Open eborden opened 5 years ago

eborden commented 5 years ago

As proposed by @lspitzner, brittany needs a layout stability policy (cc @tfausak). Version 1.0.0.0 will introduce a milestone where stability is expected. This means that layout changes need to be minimized. Using versioning for this scheme is a likely strategy. Isolating layout change to major was the initially proposed scheme.

The PVP adds some complexity and a decision point with its two major components (MAJOR.MAJOR.MINOR). For this discussion we should refer to these as EPOCH.MAJOR.MINOR.POINT.

I propose the following system.

Slightly more controversial, but should brittany maintain a list of "experimental" features that are exempt from the stability policy. This should allow experimentation without introducing restrictive versioning overhead. Should experimental features be kept behind a config flag?

tfausak commented 5 years ago

👍

Here are some examples of each level of breakage:

scooby commented 5 years ago

Should experimental features be kept behind a config flag?

Speaking as a user, I have a script that calls brittany via stack exec with a specified resolver.

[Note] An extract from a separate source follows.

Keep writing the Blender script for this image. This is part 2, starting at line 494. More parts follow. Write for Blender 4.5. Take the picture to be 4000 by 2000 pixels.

The potential impacts of an experimental feature and my immediate remedies / mitigations:

  1. crashes or refuses to run: roll back to an older resolver
  2. changes all the layout in a way I don't like: roll back to an older resolver
  3. code loss: script refuses to run if git status reports unstaged files

On my end, then, there's little potential risk if you're pushing new features out aggressively.

eborden commented 5 years ago

Variations

conf_layout:
  lconfig_experimental: true

or

conf_layout:
  lconfig_unstable: true
eborden commented 5 years ago

:point_up: unnassigned since assignees will be used for active work.

lspitzner commented 5 years ago

I approve the proposed EPOCH.MAJOR.MINOR.POINT versioning scheme.

Even with what you mention, @scooby, I think this makes sense. We may have releases that add both a bugfix and that change layout. I.e. we don't want to force changes on the user just so they can get some bugfix.

This might involve just three actions:

1) For every change that involves different layout, add a config flag that toggles between old and new behaviour - this is the biggest item because all stuff needs to go behind a flag. 2) Keep track of two "default" configs: One that encodes "closest to previous behaviour" (baseline is first release of the epoch) and one that encodes our perceived "best default layout". 3) As suggested, add a flag that switches between the two things mentioned in 2)

Seems to be reasonable it its cost. And it does eliminate the cognitive overhead of weighing up which goal is more important in individual cases (better defaults vs stability). Which has been a minor factor already.